• [TASK TO CARRY OUT]:
From the entries that follow, reproduce exactly and only the lines from the line with "Write a Blender" to the line with "R = math.radians", endpoints included.

• [SUPPLIED INFORMATION]:
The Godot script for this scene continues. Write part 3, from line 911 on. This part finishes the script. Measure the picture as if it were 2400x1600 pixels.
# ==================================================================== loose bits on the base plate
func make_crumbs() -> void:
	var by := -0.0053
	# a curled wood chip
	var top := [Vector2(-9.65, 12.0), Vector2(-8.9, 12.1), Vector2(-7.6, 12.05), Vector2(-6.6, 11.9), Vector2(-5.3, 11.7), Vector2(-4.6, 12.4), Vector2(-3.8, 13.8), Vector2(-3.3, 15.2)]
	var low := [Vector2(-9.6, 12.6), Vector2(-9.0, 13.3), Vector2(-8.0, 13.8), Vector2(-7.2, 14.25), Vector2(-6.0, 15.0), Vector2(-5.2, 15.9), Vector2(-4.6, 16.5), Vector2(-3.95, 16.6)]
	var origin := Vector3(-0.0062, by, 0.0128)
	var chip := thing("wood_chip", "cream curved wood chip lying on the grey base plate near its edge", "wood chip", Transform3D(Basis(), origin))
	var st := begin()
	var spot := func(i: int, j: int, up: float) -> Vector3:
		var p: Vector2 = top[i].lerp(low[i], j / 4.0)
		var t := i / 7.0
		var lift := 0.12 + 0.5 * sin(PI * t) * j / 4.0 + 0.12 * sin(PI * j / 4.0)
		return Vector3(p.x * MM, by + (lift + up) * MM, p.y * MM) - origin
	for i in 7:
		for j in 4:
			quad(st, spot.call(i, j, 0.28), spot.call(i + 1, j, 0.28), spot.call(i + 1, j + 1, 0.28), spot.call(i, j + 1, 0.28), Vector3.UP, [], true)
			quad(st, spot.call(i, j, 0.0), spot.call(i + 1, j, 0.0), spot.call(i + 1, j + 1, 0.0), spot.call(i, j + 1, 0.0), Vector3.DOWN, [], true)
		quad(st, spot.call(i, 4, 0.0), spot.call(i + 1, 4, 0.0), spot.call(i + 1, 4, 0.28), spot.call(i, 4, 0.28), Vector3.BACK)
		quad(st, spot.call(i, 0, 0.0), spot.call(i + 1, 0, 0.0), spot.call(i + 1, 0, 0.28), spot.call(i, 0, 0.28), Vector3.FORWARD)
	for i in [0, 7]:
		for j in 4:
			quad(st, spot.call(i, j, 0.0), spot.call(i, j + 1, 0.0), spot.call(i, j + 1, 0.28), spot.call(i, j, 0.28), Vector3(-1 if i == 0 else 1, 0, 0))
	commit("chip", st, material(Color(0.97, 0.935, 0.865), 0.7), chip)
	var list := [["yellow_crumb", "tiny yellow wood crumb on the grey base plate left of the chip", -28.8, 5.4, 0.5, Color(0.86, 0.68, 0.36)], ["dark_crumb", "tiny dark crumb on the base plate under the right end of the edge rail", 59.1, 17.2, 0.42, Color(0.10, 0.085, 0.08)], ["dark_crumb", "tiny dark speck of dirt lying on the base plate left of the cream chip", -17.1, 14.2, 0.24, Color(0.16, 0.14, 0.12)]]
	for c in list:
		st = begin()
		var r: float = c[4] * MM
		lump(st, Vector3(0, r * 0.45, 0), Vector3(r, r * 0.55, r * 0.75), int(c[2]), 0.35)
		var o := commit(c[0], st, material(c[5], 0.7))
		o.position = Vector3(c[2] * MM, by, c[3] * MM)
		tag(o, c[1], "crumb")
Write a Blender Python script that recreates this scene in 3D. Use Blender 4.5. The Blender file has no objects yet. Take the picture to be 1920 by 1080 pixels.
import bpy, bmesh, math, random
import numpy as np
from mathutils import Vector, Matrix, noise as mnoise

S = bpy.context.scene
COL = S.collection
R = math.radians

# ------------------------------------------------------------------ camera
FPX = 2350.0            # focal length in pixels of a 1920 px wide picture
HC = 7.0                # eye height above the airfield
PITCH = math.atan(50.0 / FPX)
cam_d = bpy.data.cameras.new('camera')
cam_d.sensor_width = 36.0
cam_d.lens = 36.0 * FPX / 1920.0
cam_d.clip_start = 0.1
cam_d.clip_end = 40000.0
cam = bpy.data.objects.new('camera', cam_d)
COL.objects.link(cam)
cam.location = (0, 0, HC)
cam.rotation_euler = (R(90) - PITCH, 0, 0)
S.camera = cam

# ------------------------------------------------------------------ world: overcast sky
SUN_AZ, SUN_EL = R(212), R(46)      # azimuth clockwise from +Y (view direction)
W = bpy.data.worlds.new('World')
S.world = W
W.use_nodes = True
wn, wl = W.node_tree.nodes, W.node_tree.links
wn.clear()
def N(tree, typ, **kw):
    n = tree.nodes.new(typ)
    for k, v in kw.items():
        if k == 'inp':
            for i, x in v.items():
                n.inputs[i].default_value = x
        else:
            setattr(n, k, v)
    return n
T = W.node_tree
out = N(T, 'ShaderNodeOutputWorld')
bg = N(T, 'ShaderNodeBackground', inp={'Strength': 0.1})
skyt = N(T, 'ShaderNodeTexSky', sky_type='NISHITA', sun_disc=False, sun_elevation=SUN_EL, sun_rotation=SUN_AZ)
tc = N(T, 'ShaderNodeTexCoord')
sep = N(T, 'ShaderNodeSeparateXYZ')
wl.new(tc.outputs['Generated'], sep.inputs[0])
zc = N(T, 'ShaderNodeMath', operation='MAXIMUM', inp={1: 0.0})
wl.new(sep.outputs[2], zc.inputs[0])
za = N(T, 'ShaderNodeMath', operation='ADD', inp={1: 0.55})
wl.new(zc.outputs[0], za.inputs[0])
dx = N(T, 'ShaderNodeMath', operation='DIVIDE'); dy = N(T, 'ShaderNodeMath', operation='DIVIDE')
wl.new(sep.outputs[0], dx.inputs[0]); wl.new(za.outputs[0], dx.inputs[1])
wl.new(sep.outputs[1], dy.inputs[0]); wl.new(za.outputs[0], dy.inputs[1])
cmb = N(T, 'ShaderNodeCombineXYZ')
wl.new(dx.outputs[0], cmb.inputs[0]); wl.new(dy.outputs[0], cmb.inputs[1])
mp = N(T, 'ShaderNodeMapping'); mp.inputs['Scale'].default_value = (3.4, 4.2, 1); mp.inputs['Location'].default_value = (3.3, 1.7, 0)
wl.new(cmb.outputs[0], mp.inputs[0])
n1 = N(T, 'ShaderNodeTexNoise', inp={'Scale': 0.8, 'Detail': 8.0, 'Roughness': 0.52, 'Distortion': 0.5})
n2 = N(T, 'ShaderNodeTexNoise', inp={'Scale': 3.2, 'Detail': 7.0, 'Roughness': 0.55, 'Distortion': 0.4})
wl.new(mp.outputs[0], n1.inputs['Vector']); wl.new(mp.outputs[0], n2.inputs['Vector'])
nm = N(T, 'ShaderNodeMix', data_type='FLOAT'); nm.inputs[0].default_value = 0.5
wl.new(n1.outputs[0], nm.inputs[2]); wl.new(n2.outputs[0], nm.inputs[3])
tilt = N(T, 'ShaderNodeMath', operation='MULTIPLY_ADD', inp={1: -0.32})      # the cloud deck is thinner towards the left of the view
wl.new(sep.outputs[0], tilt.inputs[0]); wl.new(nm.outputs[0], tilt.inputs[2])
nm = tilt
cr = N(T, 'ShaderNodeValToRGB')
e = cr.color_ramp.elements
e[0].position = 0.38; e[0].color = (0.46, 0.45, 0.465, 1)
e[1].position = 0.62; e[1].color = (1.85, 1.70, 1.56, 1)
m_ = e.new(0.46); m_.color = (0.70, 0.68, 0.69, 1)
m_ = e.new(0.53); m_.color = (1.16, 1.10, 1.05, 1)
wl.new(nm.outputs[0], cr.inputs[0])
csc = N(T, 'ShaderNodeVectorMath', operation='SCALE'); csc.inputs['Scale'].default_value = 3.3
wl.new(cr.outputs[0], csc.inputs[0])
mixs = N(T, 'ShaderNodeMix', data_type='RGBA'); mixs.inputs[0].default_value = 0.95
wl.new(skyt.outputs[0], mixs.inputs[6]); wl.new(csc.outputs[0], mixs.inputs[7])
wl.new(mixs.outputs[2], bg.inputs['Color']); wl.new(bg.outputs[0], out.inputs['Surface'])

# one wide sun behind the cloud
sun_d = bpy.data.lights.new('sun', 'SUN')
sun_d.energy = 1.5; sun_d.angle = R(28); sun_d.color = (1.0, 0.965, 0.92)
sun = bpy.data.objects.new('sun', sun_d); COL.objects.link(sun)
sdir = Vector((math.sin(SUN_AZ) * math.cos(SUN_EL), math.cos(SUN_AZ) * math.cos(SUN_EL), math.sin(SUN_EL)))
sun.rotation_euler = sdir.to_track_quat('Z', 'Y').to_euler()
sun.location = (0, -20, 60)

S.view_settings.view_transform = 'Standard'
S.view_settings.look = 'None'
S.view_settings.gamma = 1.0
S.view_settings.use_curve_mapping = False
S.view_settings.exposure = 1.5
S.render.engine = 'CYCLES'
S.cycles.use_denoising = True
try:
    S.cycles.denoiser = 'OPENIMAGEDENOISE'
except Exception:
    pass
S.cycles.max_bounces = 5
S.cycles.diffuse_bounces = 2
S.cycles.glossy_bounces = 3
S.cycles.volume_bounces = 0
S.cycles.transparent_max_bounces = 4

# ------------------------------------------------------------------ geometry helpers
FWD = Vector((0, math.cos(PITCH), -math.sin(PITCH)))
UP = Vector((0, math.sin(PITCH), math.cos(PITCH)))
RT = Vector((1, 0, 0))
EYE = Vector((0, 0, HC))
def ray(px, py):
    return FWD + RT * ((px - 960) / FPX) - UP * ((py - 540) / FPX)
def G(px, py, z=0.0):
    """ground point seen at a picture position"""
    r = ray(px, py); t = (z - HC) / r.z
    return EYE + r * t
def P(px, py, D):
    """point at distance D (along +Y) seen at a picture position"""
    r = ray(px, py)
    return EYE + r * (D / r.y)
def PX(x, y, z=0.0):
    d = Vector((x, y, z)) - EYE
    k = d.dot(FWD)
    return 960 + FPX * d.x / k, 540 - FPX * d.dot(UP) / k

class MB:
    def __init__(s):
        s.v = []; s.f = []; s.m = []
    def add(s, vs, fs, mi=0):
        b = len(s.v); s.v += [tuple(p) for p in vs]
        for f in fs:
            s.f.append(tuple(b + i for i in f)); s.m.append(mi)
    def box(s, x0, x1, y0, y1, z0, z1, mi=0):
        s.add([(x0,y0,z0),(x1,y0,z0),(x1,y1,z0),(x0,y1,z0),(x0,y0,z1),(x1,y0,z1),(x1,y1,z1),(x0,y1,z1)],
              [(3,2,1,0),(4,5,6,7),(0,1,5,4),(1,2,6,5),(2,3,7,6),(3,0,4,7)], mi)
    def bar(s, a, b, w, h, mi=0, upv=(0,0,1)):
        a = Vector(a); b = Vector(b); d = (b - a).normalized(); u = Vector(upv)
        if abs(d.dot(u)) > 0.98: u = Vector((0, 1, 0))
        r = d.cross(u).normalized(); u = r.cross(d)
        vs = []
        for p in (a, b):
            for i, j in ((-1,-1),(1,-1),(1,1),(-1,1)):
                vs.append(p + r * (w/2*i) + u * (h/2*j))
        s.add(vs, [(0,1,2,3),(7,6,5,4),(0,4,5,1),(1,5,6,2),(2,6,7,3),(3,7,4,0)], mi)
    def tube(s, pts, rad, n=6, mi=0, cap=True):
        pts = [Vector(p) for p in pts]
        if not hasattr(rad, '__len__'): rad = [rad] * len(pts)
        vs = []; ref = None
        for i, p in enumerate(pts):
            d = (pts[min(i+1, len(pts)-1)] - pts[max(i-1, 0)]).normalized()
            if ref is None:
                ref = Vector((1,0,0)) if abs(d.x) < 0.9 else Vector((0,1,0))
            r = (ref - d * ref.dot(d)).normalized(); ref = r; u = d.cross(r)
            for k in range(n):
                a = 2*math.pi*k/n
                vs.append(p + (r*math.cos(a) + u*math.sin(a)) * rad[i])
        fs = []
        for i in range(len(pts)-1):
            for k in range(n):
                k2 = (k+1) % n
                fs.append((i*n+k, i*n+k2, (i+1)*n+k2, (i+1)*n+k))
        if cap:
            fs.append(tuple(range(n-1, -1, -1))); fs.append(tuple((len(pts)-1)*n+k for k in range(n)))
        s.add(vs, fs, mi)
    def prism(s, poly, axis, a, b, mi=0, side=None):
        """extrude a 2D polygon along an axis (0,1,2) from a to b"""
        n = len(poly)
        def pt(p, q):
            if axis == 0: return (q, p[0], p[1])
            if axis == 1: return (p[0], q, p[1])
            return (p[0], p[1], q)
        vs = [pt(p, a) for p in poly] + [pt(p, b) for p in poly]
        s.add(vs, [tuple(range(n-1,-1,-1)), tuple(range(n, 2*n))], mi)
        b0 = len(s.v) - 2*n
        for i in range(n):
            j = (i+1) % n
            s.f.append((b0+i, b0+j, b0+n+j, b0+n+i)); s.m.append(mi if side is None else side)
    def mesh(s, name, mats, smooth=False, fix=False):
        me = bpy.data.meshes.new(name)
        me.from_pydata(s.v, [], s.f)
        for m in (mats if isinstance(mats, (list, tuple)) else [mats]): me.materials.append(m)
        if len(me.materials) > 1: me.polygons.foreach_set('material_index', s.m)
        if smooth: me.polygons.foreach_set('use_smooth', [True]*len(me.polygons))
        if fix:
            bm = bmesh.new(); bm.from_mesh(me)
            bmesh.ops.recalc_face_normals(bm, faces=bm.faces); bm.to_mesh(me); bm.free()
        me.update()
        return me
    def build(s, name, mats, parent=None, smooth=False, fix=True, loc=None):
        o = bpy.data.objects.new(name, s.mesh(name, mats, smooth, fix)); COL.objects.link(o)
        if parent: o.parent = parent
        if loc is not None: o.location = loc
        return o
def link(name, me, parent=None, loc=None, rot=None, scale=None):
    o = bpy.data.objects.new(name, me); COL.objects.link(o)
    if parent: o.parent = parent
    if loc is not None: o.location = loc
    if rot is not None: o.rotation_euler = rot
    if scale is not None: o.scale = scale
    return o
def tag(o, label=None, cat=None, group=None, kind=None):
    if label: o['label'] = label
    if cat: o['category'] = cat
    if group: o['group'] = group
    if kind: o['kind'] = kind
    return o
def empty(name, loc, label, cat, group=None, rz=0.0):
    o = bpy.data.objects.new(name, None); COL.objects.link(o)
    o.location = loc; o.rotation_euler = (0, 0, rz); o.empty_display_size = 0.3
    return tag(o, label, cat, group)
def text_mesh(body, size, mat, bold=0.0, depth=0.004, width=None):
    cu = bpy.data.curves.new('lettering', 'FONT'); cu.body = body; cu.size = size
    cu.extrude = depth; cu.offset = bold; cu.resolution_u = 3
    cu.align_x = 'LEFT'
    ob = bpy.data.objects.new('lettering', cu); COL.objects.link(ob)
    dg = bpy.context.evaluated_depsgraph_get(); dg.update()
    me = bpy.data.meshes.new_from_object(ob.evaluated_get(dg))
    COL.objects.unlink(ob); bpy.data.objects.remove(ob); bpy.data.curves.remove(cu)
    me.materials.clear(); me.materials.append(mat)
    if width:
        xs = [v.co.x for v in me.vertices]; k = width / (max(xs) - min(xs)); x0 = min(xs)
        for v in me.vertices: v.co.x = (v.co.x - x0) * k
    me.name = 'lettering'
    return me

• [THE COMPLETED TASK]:
Write a Blender Python script that recreates this scene in 3D. Use Blender 4.5. The Blender file has no objects yet. Take the picture to be 1920 by 1080 pixels.
import bpy, bmesh, math, random
import numpy as np
from mathutils import Vector, Matrix, noise as mnoise

S = bpy.context.scene
COL = S.collection
R = math.radians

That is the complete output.